Discussion Weaknesses
The study has inherent flaws which pertain to the validity of our study. First, data was collected by a voluntary survey, which was sent out to a randomly selected students from our high school population. It was sent through our lunch study halls, where the announcements are supposed to be broadcast daily. One of the weaknesses that we saw immediately was that some students did not have a lunch study hall. However, there were other confounding variables that we foresaw: Lunch study halls did not always have the TV they were broadcast on plugged in or turned on, surveys were returned with unusable answers, and some surveys were not returned leading to a nonresponse bias. In sending out surveys, we saw that some students had responses that had responses that didn’t make sense.

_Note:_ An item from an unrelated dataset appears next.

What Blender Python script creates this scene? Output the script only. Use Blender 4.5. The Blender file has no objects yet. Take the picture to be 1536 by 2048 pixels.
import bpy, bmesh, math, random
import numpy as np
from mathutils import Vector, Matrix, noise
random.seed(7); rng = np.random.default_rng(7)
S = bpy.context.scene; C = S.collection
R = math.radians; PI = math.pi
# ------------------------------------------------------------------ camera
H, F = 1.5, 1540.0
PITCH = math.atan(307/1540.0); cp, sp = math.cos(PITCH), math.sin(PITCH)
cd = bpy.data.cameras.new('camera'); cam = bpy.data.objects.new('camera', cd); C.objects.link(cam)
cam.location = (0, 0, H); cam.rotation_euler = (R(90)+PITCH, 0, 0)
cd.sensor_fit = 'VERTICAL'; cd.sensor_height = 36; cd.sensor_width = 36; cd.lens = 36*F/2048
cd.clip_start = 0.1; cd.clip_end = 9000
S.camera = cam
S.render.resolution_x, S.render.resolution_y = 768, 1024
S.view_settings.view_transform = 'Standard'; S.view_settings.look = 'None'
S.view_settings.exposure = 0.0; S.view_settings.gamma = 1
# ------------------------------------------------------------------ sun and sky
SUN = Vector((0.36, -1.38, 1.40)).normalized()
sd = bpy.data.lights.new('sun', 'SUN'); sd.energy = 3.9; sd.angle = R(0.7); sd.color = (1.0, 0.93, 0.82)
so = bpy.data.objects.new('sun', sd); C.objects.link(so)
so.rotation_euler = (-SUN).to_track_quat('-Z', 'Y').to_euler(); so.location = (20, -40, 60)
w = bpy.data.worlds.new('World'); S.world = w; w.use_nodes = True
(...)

We had an issue of our sample size, because we only had 24 surveys respond correctly out of 100 that were sent out. It also did not meet the requirements for the assumptions of our sample mean t-test, where we would have needed a sample size of 30, because we didn't know that our population was normally distributed. Our sample size was extremely small, in part because many study halls had problems playing the announcements, and so we did not realize that there were not enough surveys returned to be able to gauge an accurate response from. Doing this research is very hard, and it is not easy to conduct. We have some suggestions for anyone who would like to conduct this study in our Suggestions discussion.
Discussion: Extrapolation
In our study, we should be able to extrapolate the data only to the entire population of students at our own North Olmsted High School who have lunch study halls that can see the video announcements. We cannot extrapolate beyond our high school only having data for NOHS. However, it is not too far of a stretch to extrapolate to other high schools that have video announcements, but this assumption is false because other schools were not included in our sample. They have not been included in this study because the population of interest was lunch study hall students that watch the announcments.
Discussion: Suggestions
There are many things that we can look into doing in the future in relationship to this study. However, we aslo have to keep in mind that research is very hard, and that not all of this can be accomplished. We did, however, come up with these suggestions:
1. Increase the number of initial surveys sent out. If the same study were to be repeated, more surveys should initially be sent out to account for the large proportion of unusable responses returned. This would maximize the chance that we would have a large enough sample size to conduct a suitable test on the data.
2. Change the type of test. Collect data on the actual length of the announcments, and compare that data to the other data that we gathered. Comparing these data sets would allow us a better understanding of what the viewers are reporting based upon the lenght of the announcments.